Главное обвинение в соглашательстве с властью (очевидным образом имеется в виду власть российская, неисламская). Экс-министр иностранных дел Чечни Шамиль Бено высказывается предельно прямо: “Традиционные суфийские ордена на Северном Кавказе коррумпированы и не способны представлять истинные интересы правоверных”. Сам Хачилаев выносит в подзаголовок своей статьи лозунг: “Не все, кто называет себя “наследниками” тариката, являются таковыми”. Тот же Деньга Халидов добавляет: “Для тарикатов Северного Кавказа и Дагестана характерны конформизм, соглашательство, умеренность и политическая пассивность”.

Очевидно, что здесь противопоставляется (в особенности иорданским чеченцем Бено) “незапятнанность духовных лидеров зарубежной диаспоры” “оппортунизму опорочивших себя общением с советской и вообще с российской властью северо-кавказских шейхов”.

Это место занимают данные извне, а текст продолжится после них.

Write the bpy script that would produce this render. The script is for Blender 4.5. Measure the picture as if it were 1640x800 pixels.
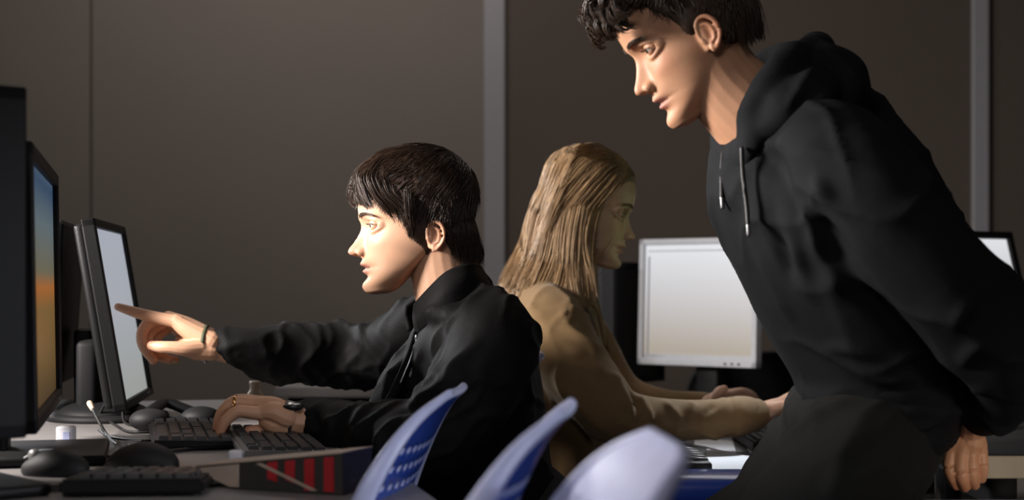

Но для такого противопоставления в интересах чеченской диаспоры не был бы нужен ваххабизм. Атака со стороны этого течения, причем в его наиболее радикальном облике, направлена отнюдь не только на понятную всем задачу дестабилизации Северного Кавказа и дистанцирования его от России. Как соотносится такое дистанцирование с заявлением “Мы государственники?”

Дело в том, что исторический, культурный, религиозно-духовный и политический гласный и негласный договор российско-православного населения с исламским населением России (и в том числе Северного Кавказа) во многом строился на договоре с шейхами тарикатов, которые гарантировали его своим религиозным авторитетом и устойчивостью своих духовных традиций. Именно это выстроенное сосуществование и называют теперь “конформизмом”, требуя ревизии всего договора и новой роли в нем для себя. А отрицать такой исторически состоявшийся договор нельзя, не заявив, что “тарикатские шейхи не отражают интересов правоверных”.

Таким образом, главное содержание атаки “нового ислама” на Россию и одновременно тарикаты в требовании полной и окончательной “денонсации” “старого договора” между исторической Россией и (отечественным) исламом, а также в требовании заключения “нового договора” с другим (отечественным?) исламским субъектом.

И в этих требованиях речь уже не о (или не только о) территориальных притязаниях, а о новой, гораздо более весомой, социально-политической и социокультурной роли ислама в росссийском цивилизационном мире. Или, если говорить прямо о том, что заявлял несколько лет назад в связи с надеждами на либеральную модернизацию бывший советник Ельцина Б.Ракитов: О ВЗЛОМЕ И КАРДИНАЛЬНОЙ “ТРАНСФОРМАЦИИ” РОССИЙСКОГО ЦИВИЛИЗАЦИОННОГО ЯДРА!

Иными словами, говорящий с Россией на Кавказе “новый ислам” предъявляет себя в пределах обсуждаемого пара-текста как реальный отечественный субъект, способный и готовый взять на себя ношу общероссийской цивилизационной трансформации. Не более и не менее! Вот почему плохи тарикаты и “старый” межконфессиональный договор!

Так ли это? Как говорят по-русски, “по Сеньке ли шапка”? Или же это еще один из постмодернистских “призраков контекста”, и за действительными знаками пара-текста стоят совсем иные авторы?

Если и в самом деле новые договоры требуется заключать вообще не с тарикатами, как опорочившими себя формами религиозно-духовной организации российской мусульманской общины, а с новыми современными формами такой организации, то нужно вернуться к первоначальному вопросу какие это формы, и что это за ислам. Всматриваясь в сегодняшнее состояние форм исламской самоорганизации в России, и особенно на Северном Кавказе, что мы видим? Мы видим все тот же внутриисламский конфликт, который разгорается все сильнее и принимает все более жесткие формы!

Уровни и формы конфликта различны. На страницах российских газет они цивилизованно-убедительны и красноречивы. В Чечне этот конфликт принял вид противостояния политических блоков в руководстве республики. Условно в “ваххабитский” блок входят Мовлади Удугов, Ваха Арсанов, Зелимхан Яндарбиев, а в “традиционалистский” Аслан Масхадов, Ахмед Закаев, муфтий Духовного управления мусульман Чечни Ахмед Кадыров.